Challenges Facing App.net as a Developer Platform
As a developer it isn’t clear to me what I’m expected to get out of App.net. The question on how they came up with their pricing tiers is answered thusly
Additionally, there are several comps of users being willing to pay roughly this amount for services that are deeply valuable, trustworthy and dependable. For instance, Dropbox charges $10 and up per month, Evernote charges $5 and up per month, Github charges $7 and up per month.
The developer price is inspired by the amount charged by the Apple Developer Program, $99. We think this demonstrates that developers are willing to pay for access to a high quality development platform.
I’ve already mentioned above that network effects are working against App.net as a popular consumer service. The thought of spending $50 a year to target less users than I can by building apps on Facebook or Twitter’s platforms doesn’t sound logical to me. The leaves using App.net as a low cost publish-subscribe mechanism for various apps or devices I deploy. This is potentially interesting but I’d need to get more data before I can tell just how interesting it could be. For example, there is a bunch of talk about claiming your Twitter handle and other things which makes it sound like developers only get a single account on the service. True developer friendliness for this type of service would include disclosure on how one could programmatically create and manage nodes in the social graph (aka accounts in the system).
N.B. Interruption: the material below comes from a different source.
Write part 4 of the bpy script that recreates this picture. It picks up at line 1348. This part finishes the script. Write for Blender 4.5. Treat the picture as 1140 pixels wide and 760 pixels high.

At the end of the day although there is a lot of persuasive writing on join.app.net, there’s just not enough to explain why it will be a platform that will provide me enough value as a developer for me to part with my hard earned $50. The comparison to Apple’s developer program is rich though. Apple has given developers five billion reasons why paying them $99 a year is worth it, we haven’t gotten one good one from App.net.
That said, I wish Dalton luck on this project. Props to anyone who can pick himself up and continue to build new things after what he went through with imeem and PicPlz.